Craig White's Literature Courses

Terms / Themes


Desire & Loss

A recurrent narrative drive, motion, or cycle in the Romance and Romanticism, and evidence of how much the movement and attitudes of Romanticism pervade modern American culture.

Desire (OED): that feeling or emotion which is directed to the attainment or possession of some object from which pleasure or satisfaction is expected; longing, craving; a particular instance of this feeling, a wish

Desire is a basic fact of the modern ego. Popular culture proclaims you can have anything you want to have or be anything you want to be if you only want it enough.
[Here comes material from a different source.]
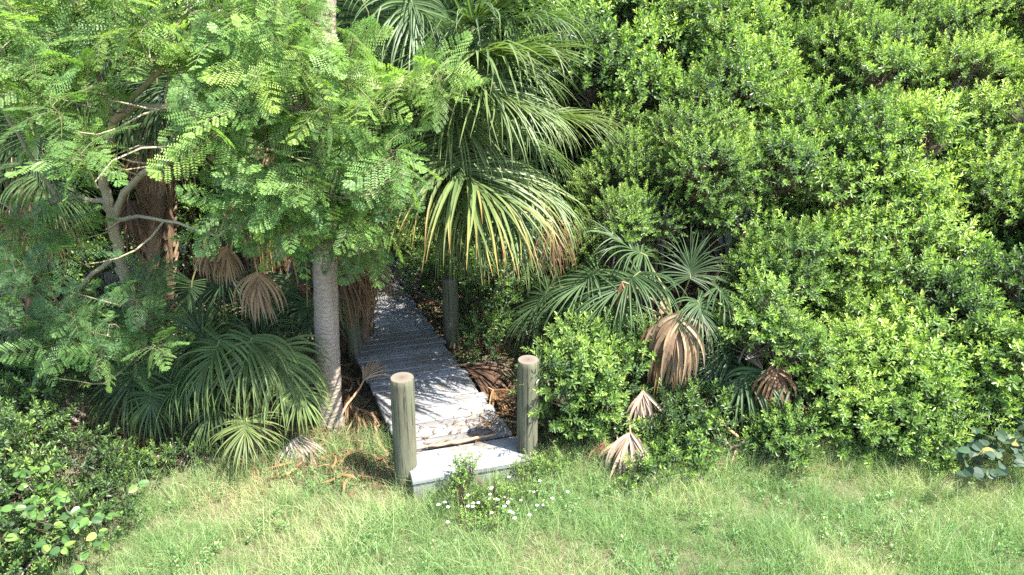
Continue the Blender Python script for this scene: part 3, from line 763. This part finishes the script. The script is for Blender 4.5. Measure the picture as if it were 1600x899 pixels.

One of the catches is that, within the modern Romantic framework, you can only want what  you cannot have. If you have something, then it is real and present and cannot be yearned for. Therefore, no matter how a child's parents may provide, the child cannot want what they provide but only what they do not provide.

"Romance is structured yearning. In the romantic moment, we gather and focus that yearning in order to connect with something outside ourselves, believing against all odds that such connection is possible, knowing paradoxically that romance is born in the space between our reach and our grasp." Barbara LazearAshcher, Dancing in the Dark: Romance, Yearning, and the Search for the Sublime. NY: Cliff Street, 1999, p. xiii.

Loss (OED: 2. The fact of losing [something specified or contextually implied]. . . . 2a. The being deprived of, or the failure to keep [a possession, right, quality, or the like]) comes into play when an object of desire is gained, as in Poe where the narrator wins the love of his life and faces the danger that the longed-for desire becomes present and real and thereby undesirable. (Folk example: the dog who chases cars; if the car stops, the dog doesn't know what to do with it.)

If, however, the desire object is then lost (through death, capture, etc.), the fresh absence of love or fulfillment revives desire and the cycle of desire and loss continues, as at the end of Poe's Ligeia.